Olubiyo: Too much interest to make government revisit power privatisation

Olubiyo
Olubiyo

Govt Should Let Go It’s Equity

Barrister Kunle Kola is the President of the Nigerian Consumers Protection Network and also President of the Network for Energy Reform. He was a member of the National Technical Investigative Panel on Nigeria Power System Collapse. In this interview with EMEKA ANUFORO, he speaks on the options left to government in current calls for the reversal of the electricity privatization programme.

What is your position on the calls for the review, cancellation or reversal of the privatisation?

The global understanding of the term ‘investment’, particularly when it has to do with inflow of Foreign Direct Investment (FDI), is for the investors to produce something different from what it used to be. We have expected that these investors would have invested substantial funds, but they have not demonstrated the capability and capacity to drive the sector as a   private sector driven venture. We expected them to have brought in foreign direct investment into the network.  What we have seen thus far is that they went on borrowing money from local banks and in most cases, in dollars. Most banks have corresponding banks or partnership or understanding with foreign banks. For instance, if the exchange rate is in single digit in the US and its 20-30 percent in Sub-Sahara Africa, they will bring the money for whoever is ready to borrow. The more the dollar increases the more the loan they are taking will increase. When you talk about technical investment, when you talk about investments in infrastructure; and when you talk about investment in metering and basic thresholds, they have not done that. The technical partners that some of the firms engaged with as part of the privatisation process were merely a marriage of convenience.  It was skewed in the most fraudulent manner and most of them have had their way. They are not really there anymore.

Before the privatisation, the expertise that was put together to assess the liabilities indicated that aggregate of liability to the market was about 40 percent.  A company that was engaged by the distribution companies to do midterm observed that it had since moved from 40 per cent to 80 per cent. What it means is that instead of declaring profit, they are talking about increased liabilities. They have not declared profit to government. The bidding process itself was done in a manner that many people declared it not transparent enough.  The powerful influence of the promoters was strong. Edo State, for instance, is getting between 45-50 megawatts, which cannot take anybody anyway.

We need to address issues beyond the glamour and monthly meetings of the sector. The 5000 megawatts that was currently bandied about cannot take any country anywhere, considering our population, to the Promised Land. We cannot get there soon. It has been established that government does not have the desire to reverse the privatisation process. There is so much interest.

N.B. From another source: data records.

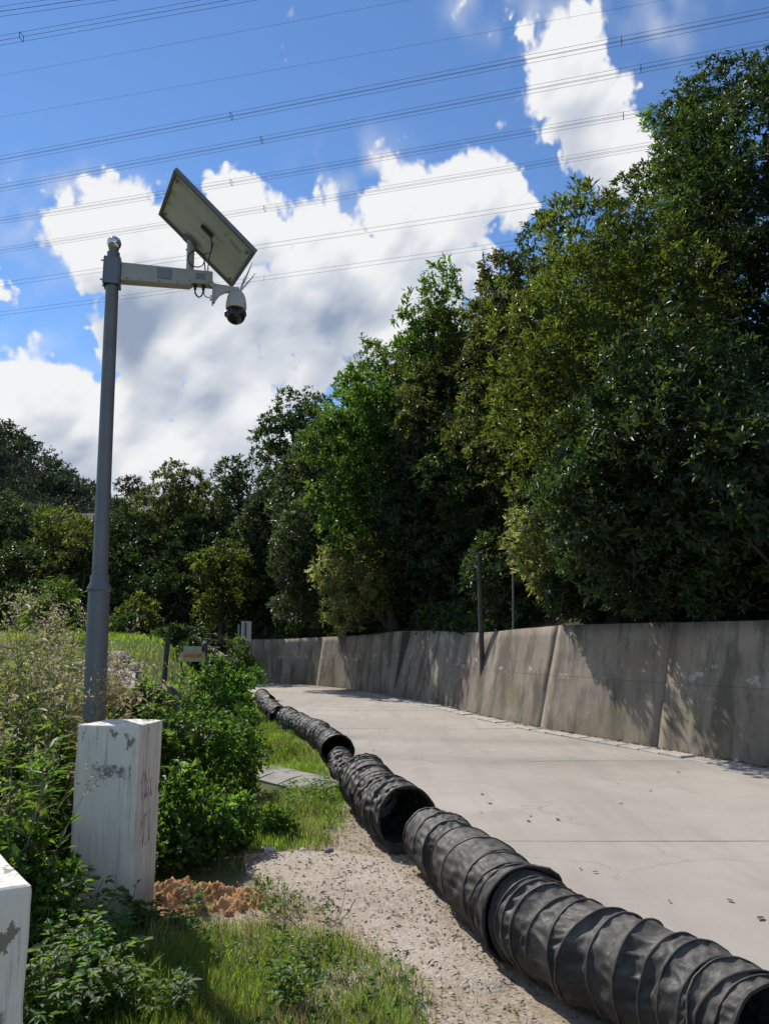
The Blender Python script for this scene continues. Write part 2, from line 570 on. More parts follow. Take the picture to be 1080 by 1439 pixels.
def wall_mat():
    m, q = new_mat('wall_concrete')
    uv = q.n('ShaderNodeUVMap').outputs[0]
    pos = q.n('ShaderNodeNewGeometry').outputs['Position']
    oi = q.n('ShaderNodeObjectInfo').outputs['Random']
    sx = q.n('ShaderNodeSeparateXYZ', {'Vector': uv})
    v = sx.outputs[1]
    big = q.noise(pos, 0.8, 5, 0.6)
    c = q.mix(q.ss(big, 0.3, 0.7), (0.225, 0.182, 0.138), (0.330, 0.278, 0.218))
    # leaning runs of dirty water
    lean = q.n('ShaderNodeCombineXYZ', {'X': q.m('ADD', sx.outputs[0], q.m('MULTIPLY', v, 0.10)), 'Y': q.m('MULTIPLY', v, 0.30), 'Z': 0.0}).outputs[0]
    run = q.noise(lean, 3.0, 7, 0.66)
    c = q.mix(q.m('MULTIPLY', q.ss(run, 0.48, 0.70), 0.62), c, (0.072, 0.062, 0.050))
    run2 = q.noise(q.vm('ADD', lean, (13, 3, 0)), 4.6, 6, 0.68)
    c = q.mix(q.m('MULTIPLY', q.ss(run2, 0.55, 0.72), 0.5), c, (0.37, 0.33, 0.27))
    rust = q.noise(q.vm('ADD', lean, (31, 7, 0)), 3.0, 5, 0.7)
    c = q.mix(q.m('MULTIPLY', q.ss(rust, 0.55, 0.75), 0.35), c, (0.20, 0.13, 0.075))
    broad = q.noise(q.vm('ADD', lean, (51, 17, 0)), 1.7, 5, 0.6)
    c = q.mix(q.m('MULTIPLY', q.ss(broad, 0.47, 0.62), 0.75), c, (0.085, 0.072, 0.056))
    # moss towards the foot and in patches
    spot = q.ss(q.noise(pos, 3.2, 6, 0.7), 0.52, 0.70)
    c = q.mix(q.m('MULTIPLY', spot, 0.45), c, (0.10, 0.085, 0.066))
    mo = q.noise(pos, 1.3, 5, 0.65)
    low = q.ss(v, 1.5, 0.0)
    c = q.mix(q.m('MULTIPLY', q.ss(q.m('ADD', mo, q.m('MULTIPLY', low, 0.16)), 0.56, 0.78), 0.45), c, (0.125, 0.128, 0.055))
    # spalled light patches along the lift line
    band = q.ss(q.m('ABSOLUTE', q.m('SUBTRACT', v, q.m('ADD', 1.02, q.m('MULTIPLY', big, 0.25)))), 0.22, 0.05)
    pat = q.ss(q.noise(q.vm('MULTIPLY', uv, (1.0, 1.6, 1.0)), 2.1, 5, 0.6), 0.59, 0.615)
    c = q.mix(q.m('MULTIPLY', q.m('MULTIPLY', band, pat), 0.85), c, (0.40, 0.38, 0.34))
    line = q.ss(q.m('ABSOLUTE', q.m('SUBTRACT', v, 1.0)), 0.015, 0.0)
    c = q.mix(q.m('MULTIPLY', line, 0.35), c, (0.07, 0.06, 0.05))
    fine = q.noise(pos, 55, 4, 0.65)
    h = q.m('ADD', q.m('MULTIPLY', fine, 0.5), q.m('MULTIPLY', run, 0.7))
    h = q.m('SUBTRACT', h, q.m('MULTIPLY', line, 0.5))
    finish(q, q.n('ShaderNodeBsdfPrincipled', {'Base Color': c, 'Roughness': 0.9, 'Specular IOR Level': 0.25, 'Normal': bump(q, h, 0.5, 0.012)}).outputs[0])
    return m


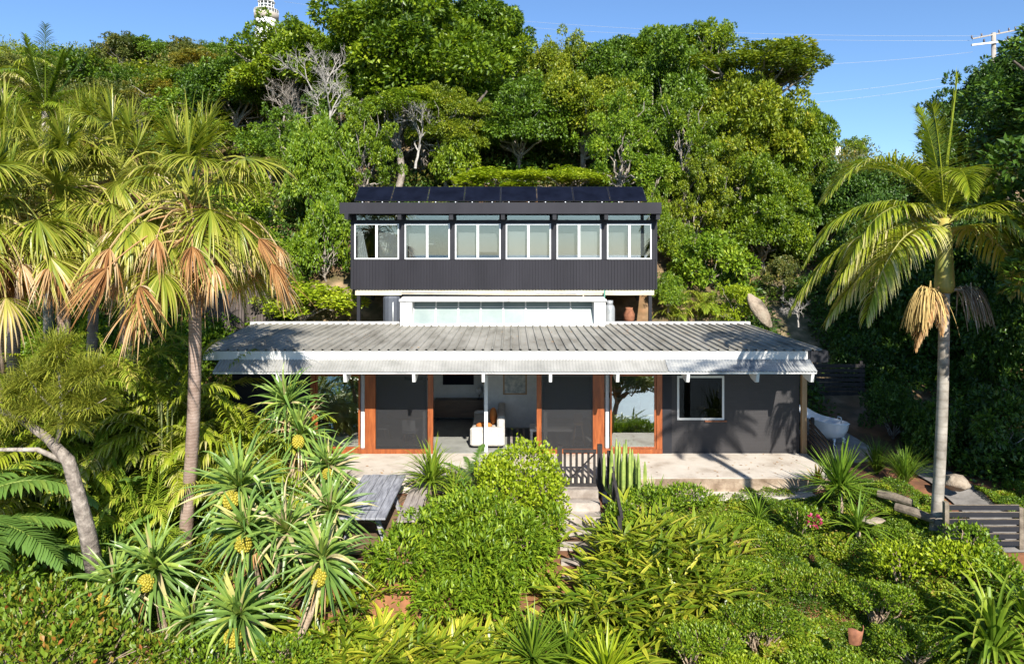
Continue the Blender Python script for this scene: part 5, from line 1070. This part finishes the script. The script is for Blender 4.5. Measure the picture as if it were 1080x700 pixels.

For instance, Edo and Delta State Governments bided for the Benin Electricity Distribution Company. They had the resources to invest, but government agents had their minds on whom to sell to.

We have been hoodwinked as a nation. We have been put in the hands of bourgeois who are in and out of government. There is nothing that anybody would do to make government reverse the process. Government is not willing to reverse. We are talking about the interests of promoters who are strong politicians. They have the resources. It is an elitist class system and tyranny against the majority of Nigerians.

It is a precarious situation, the same way the Ikeja Electricity Distribution Company spoke of plans to suspend metering because of the dollar to naira exchange rate. We may not get there yet and Nigerians are crying.  We have huge power poverty in Nigeria, going by a recent survey in rural access to energy globally.

What we are saying now is that the first step government should take is to invest its equity. Let it run strictly as business. The gas operators have a huge indebtedness from the generation companies.  The DISCOs are receiving power from generation companies and they are not paying.  The gas providers are not being paid. Government should let go of its equity in the value chain of the power sector. Government should now move to off grid rural electrification in a build, own and transfer model in different clusters across the country.